WORK TO DO: Write every line out verbatim and omit the pictures.

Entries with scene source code

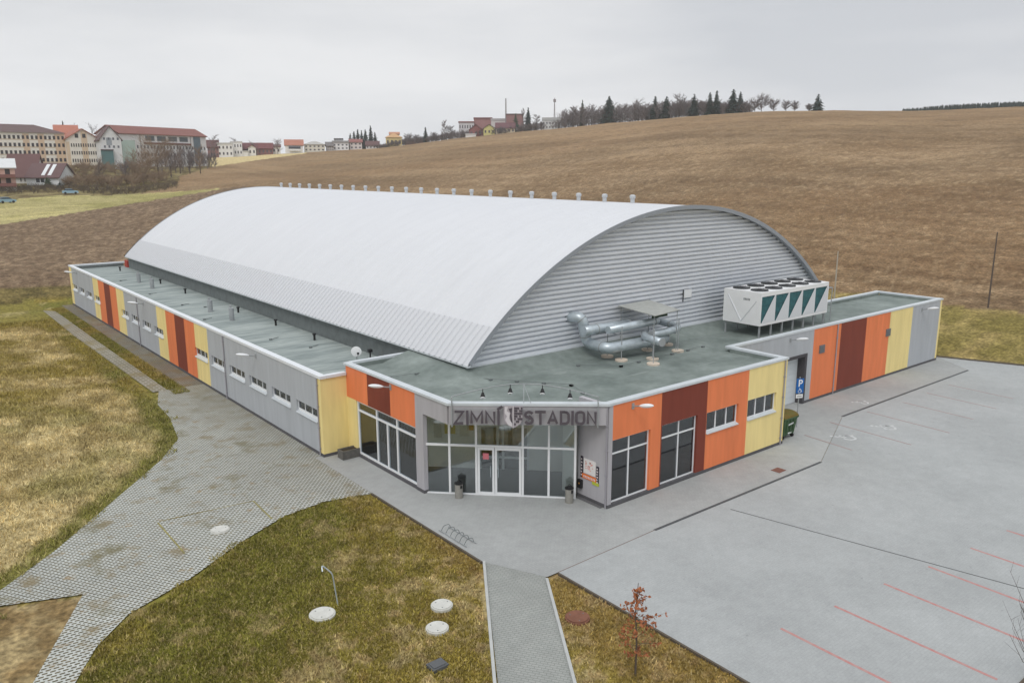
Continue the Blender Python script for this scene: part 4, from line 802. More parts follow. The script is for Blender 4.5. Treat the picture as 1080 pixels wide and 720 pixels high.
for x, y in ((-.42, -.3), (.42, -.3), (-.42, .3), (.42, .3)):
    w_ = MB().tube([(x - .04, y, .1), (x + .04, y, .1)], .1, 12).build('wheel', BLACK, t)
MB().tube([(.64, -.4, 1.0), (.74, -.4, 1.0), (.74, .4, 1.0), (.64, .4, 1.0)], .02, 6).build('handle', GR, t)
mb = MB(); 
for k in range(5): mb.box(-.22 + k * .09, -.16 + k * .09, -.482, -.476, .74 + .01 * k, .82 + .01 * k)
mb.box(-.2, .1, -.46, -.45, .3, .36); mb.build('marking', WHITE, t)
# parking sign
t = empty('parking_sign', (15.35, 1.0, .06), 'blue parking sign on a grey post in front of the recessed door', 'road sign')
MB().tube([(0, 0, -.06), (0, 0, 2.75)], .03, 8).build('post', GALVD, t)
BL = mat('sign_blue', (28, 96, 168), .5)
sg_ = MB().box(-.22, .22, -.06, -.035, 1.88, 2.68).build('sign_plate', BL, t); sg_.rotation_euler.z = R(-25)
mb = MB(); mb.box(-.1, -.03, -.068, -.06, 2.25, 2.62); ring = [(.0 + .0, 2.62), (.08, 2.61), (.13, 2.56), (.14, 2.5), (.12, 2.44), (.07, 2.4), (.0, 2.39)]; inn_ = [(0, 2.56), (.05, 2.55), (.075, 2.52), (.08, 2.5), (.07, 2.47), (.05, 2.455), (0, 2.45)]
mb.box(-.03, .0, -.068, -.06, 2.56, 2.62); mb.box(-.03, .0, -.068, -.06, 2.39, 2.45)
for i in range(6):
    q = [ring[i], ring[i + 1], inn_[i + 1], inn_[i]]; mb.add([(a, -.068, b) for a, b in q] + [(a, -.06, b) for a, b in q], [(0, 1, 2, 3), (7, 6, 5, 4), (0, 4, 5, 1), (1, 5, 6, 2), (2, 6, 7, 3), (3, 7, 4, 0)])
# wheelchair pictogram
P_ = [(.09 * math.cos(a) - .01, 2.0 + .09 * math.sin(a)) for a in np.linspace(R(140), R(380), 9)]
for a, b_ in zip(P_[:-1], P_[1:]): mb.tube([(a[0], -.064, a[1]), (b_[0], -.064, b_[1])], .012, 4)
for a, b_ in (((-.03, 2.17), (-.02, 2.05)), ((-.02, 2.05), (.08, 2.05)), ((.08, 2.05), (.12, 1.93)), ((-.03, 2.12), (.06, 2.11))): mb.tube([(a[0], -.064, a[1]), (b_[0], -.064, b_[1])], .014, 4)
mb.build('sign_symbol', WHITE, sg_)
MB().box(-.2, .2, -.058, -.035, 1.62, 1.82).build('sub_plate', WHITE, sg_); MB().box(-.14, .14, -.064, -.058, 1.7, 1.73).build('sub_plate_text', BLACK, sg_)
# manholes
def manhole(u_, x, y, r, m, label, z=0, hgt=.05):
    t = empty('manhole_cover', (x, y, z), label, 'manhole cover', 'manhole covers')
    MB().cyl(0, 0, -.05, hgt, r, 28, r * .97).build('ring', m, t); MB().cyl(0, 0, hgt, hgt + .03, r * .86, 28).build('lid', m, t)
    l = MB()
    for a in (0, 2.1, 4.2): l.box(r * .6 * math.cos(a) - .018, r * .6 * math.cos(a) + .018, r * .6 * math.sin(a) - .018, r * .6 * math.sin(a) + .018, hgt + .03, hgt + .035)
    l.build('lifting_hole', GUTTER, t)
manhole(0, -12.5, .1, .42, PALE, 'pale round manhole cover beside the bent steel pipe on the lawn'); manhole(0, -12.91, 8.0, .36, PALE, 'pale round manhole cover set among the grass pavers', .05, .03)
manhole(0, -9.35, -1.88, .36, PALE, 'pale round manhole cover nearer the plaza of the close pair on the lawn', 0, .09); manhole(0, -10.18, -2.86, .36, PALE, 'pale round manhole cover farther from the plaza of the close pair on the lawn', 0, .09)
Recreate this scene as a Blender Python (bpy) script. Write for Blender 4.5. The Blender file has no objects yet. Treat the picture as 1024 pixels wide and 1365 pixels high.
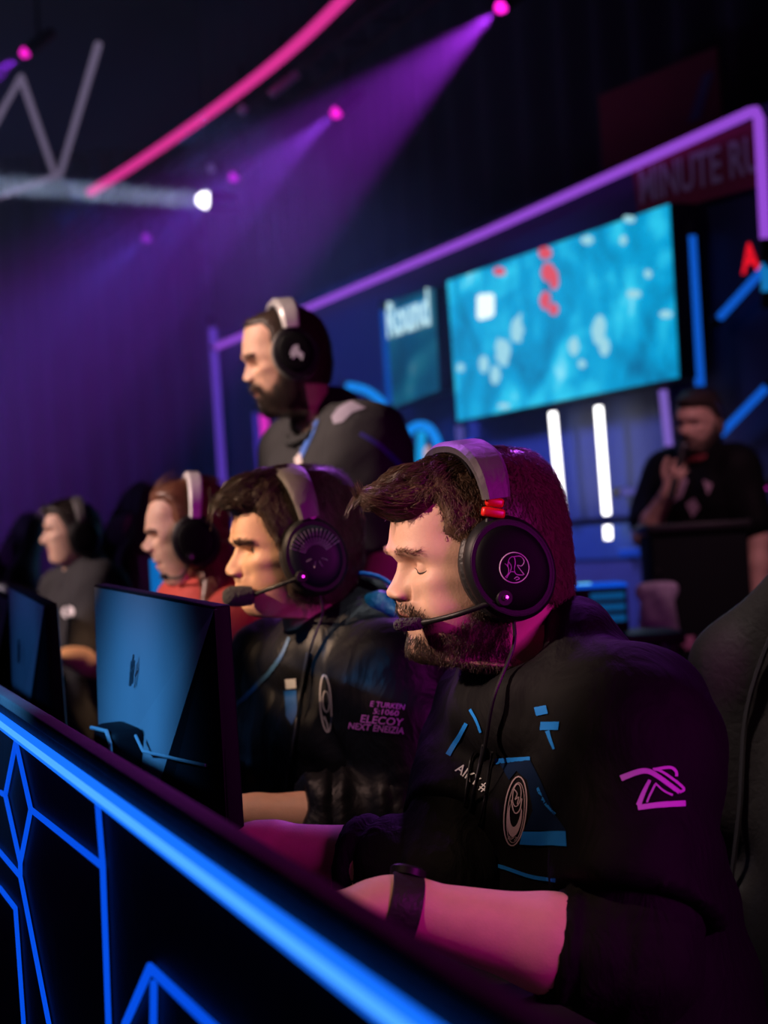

RESPONSE:
Continue the Blender Python script for this scene: part 4, from line 802. More parts follow. The script is for Blender 4.5. Treat the picture as 1080 pixels wide and 720 pixels high.
for x, y in ((-.42, -.3), (.42, -.3), (-.42, .3), (.42, .3)):
    w_ = MB().tube([(x - .04, y, .1), (x + .04, y, .1)], .1, 12).build('wheel', BLACK, t)
MB().tube([(.64, -.4, 1.0), (.74, -.4, 1.0), (.74, .4, 1.0), (.64, .4, 1.0)], .02, 6).build('handle', GR, t)
mb = MB(); 
for k in range(5): mb.box(-.22 + k * .09, -.16 + k * .09, -.482, -.476, .74 + .01 * k, .82 + .01 * k)
mb.box(-.2, .1, -.46, -.45, .3, .36); mb.build('marking', WHITE, t)
# parking sign
t = empty('parking_sign', (15.35, 1.0, .06), 'blue parking sign on a grey post in front of the recessed door', 'road sign')
MB().tube([(0, 0, -.06), (0, 0, 2.75)], .03, 8).build('post', GALVD, t)
BL = mat('sign_blue', (28, 96, 168), .5)
sg_ = MB().box(-.22, .22, -.06, -.035, 1.88, 2.68).build('sign_plate', BL, t); sg_.rotation_euler.z = R(-25)
mb = MB(); mb.box(-.1, -.03, -.068, -.06, 2.25, 2.62); ring = [(.0 + .0, 2.62), (.08, 2.61), (.13, 2.56), (.14, 2.5), (.12, 2.44), (.07, 2.4), (.0, 2.39)]; inn_ = [(0, 2.56), (.05, 2.55), (.075, 2.52), (.08, 2.5), (.07, 2.47), (.05, 2.455), (0, 2.45)]
mb.box(-.03, .0, -.068, -.06, 2.56, 2.62); mb.box(-.03, .0, -.068, -.06, 2.39, 2.45)
for i in range(6):
    q = [ring[i], ring[i + 1], inn_[i + 1], inn_[i]]; mb.add([(a, -.068, b) for a, b in q] + [(a, -.06, b) for a, b in q], [(0, 1, 2, 3), (7, 6, 5, 4), (0, 4, 5, 1), (1, 5, 6, 2), (2, 6, 7, 3), (3, 7, 4, 0)])
# wheelchair pictogram
P_ = [(.09 * math.cos(a) - .01, 2.0 + .09 * math.sin(a)) for a in np.linspace(R(140), R(380), 9)]
for a, b_ in zip(P_[:-1], P_[1:]): mb.tube([(a[0], -.064, a[1]), (b_[0], -.064, b_[1])], .012, 4)
for a, b_ in (((-.03, 2.17), (-.02, 2.05)), ((-.02, 2.05), (.08, 2.05)), ((.08, 2.05), (.12, 1.93)), ((-.03, 2.12), (.06, 2.11))): mb.tube([(a[0], -.064, a[1]), (b_[0], -.064, b_[1])], .014, 4)
mb.build('sign_symbol', WHITE, sg_)
MB().box(-.2, .2, -.058, -.035, 1.62, 1.82).build('sub_plate', WHITE, sg_); MB().box(-.14, .14, -.064, -.058, 1.7, 1.73).build('sub_plate_text', BLACK, sg_)
# manholes
def manhole(u_, x, y, r, m, label, z=0, hgt=.05):
    t = empty('manhole_cover', (x, y, z), label, 'manhole cover', 'manhole covers')
    MB().cyl(0, 0, -.05, hgt, r, 28, r * .97).build('ring', m, t); MB().cyl(0, 0, hgt, hgt + .03, r * .86, 28).build('lid', m, t)
    l = MB()
    for a in (0, 2.1, 4.2): l.box(r * .6 * math.cos(a) - .018, r * .6 * math.cos(a) + .018, r * .6 * math.sin(a) - .018, r * .6 * math.sin(a) + .018, hgt + .03, hgt + .035)
    l.build('lifting_hole', GUTTER, t)
manhole(0, -12.5, .1, .42, PALE, 'pale round manhole cover beside the bent steel pipe on the lawn'); manhole(0, -12.91, 8.0, .36, PALE, 'pale round manhole cover set among the grass pavers', .05, .03)
manhole(0, -9.35, -1.88, .36, PALE, 'pale round manhole cover nearer the plaza of the close pair on the lawn', 0, .09); manhole(0, -10.18, -2.86, .36, PALE, 'pale round manhole cover farther from the plaza of the close pair on the lawn', 0, .09)
Recreate this scene as a Blender Python (bpy) script. Write for Blender 4.5. The Blender file has no objects yet. Treat the picture as 1024 pixels wide and 1365 pixels high.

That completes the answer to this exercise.